>> Begin

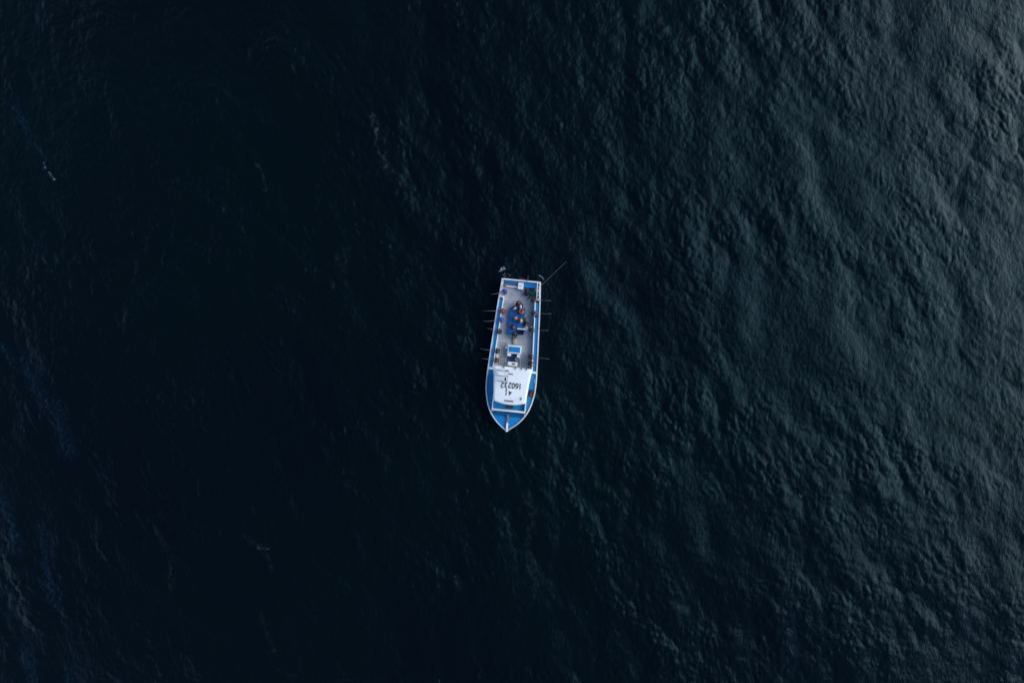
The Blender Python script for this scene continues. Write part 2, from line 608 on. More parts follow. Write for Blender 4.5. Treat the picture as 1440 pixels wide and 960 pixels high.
# stem post with a weathered plank running back
bm = bmesh.new()
box(bm, -0.10, 0.10, 5.85, 6.75, 1.62, 1.72, 0.015)
for v in bm.verts:
    v.co.z += sheer(v.co.y) - sheer(6.2)
finish('bow_plank', bm, M['wood'], boat)
bm = bmesh.new()
box(bm, -0.10, 0.10, 6.60, 7.44, 1.72, 1.88, 0.03, 0.8)
ball(bm, (0, 7.38, 1.86), 0.12, 0.10, 0.10)
finish('stem_head', bm, M['white'], boat)
bm = bmesh.new()
tube(bm, [(-0.22, 7.32, 1.9), (0.22, 7.32, 1.9)], 0.04)
tube(bm, [(0.0, 7.30, 1.80), (0.0, 7.32, 1.92)], 0.05)
finish('bow_roller', bm, M['steel'], boat, True)

# breakwater frame in front of the house, blue well inside it
bm = bmesh.new()
box(bm, -1.52, 1.52, 4.30, 5.37, 1.20, 1.46, 0.01)
finish('forward_well', bm, M['blue'], boat)
bm = bmesh.new()
box(bm, -1.62, 1.62, 5.375, 5.54, 1.22, 1.86, 0.02)
finish('breakwater', bm, M['white'], boat)
for s in (1, -1):
    bm = bmesh.new()
    box(bm, s * 1.525, s * 1.62, 4.10, 5.372, 1.22, 1.86, 0.015)
    finish('breakwater', bm, M['white'], boat)
bm = bmesh.new()
box(bm, -0.42, 0.22, 4.86, 5.20, 1.46, 1.60, 0.03)
hatch = finish('forward_hatch', bm, M['dark'], boat)

# ------------------------------------------------------------------ wheelhouse
bm = bmesh.new()
WH = [(-1.60, 1.62), (1.60, 1.62), (1.62, 2.6), (1.50, 4.18), (0.8, 4.38), (0, 4.44), (-0.8, 4.38), (-1.50, 4.18), (-1.62, 2.6)]
prism(bm, WH, 0.62, 3.06)
house = finish('wheelhouse', bm, M['white'], boat)
# roof with camber, overhang and curved front edge
RF = [(1.81, 1.24), (-1.84, 1.24), (-1.80, 1.7), (-1.70, 2.4), (-1.64, 3.1), (-1.56, 4.1), (-1.47, 4.50), (-1.1, 4.62), (-0.7, 4.70), (0, 4.76), (0.7, 4.70), (1.1, 4.62),
      (1.50, 4.50), (1.58, 4.1), (1.66, 3.3), (1.72, 2.4), (1.76, 1.7)]
bm = bmesh.new()


def camber(x, y, z=3.16):
    return z + 0.05 * (1 - (x / 1.8) ** 2)


nx_, ny_ = 16, 18
grid_t, grid_b = [], []
yy0 = [p for p in RF]


def roof_x(y):
    r = sorted([(p[1], abs(p[0])) for p in RF if p[0] < 0])
    return float(np.interp(y, [a for a, _ in r], [c for _, c in r]))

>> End

● **Exercise aim**: Output exactly the span of lines from the top of the listing through the line holding "finish('bow_roller', bm, M['steel'], boat, True)", and leave every picture out.

● **Solution to the exercise**:
The Blender Python script for this scene continues. Write part 2, from line 608 on. More parts follow. Write for Blender 4.5. Treat the picture as 1440 pixels wide and 960 pixels high.
# stem post with a weathered plank running back
bm = bmesh.new()
box(bm, -0.10, 0.10, 5.85, 6.75, 1.62, 1.72, 0.015)
for v in bm.verts:
    v.co.z += sheer(v.co.y) - sheer(6.2)
finish('bow_plank', bm, M['wood'], boat)
bm = bmesh.new()
box(bm, -0.10, 0.10, 6.60, 7.44, 1.72, 1.88, 0.03, 0.8)
ball(bm, (0, 7.38, 1.86), 0.12, 0.10, 0.10)
finish('stem_head', bm, M['white'], boat)
bm = bmesh.new()
tube(bm, [(-0.22, 7.32, 1.9), (0.22, 7.32, 1.9)], 0.04)
tube(bm, [(0.0, 7.30, 1.80), (0.0, 7.32, 1.92)], 0.05)
finish('bow_roller', bm, M['steel'], boat, True)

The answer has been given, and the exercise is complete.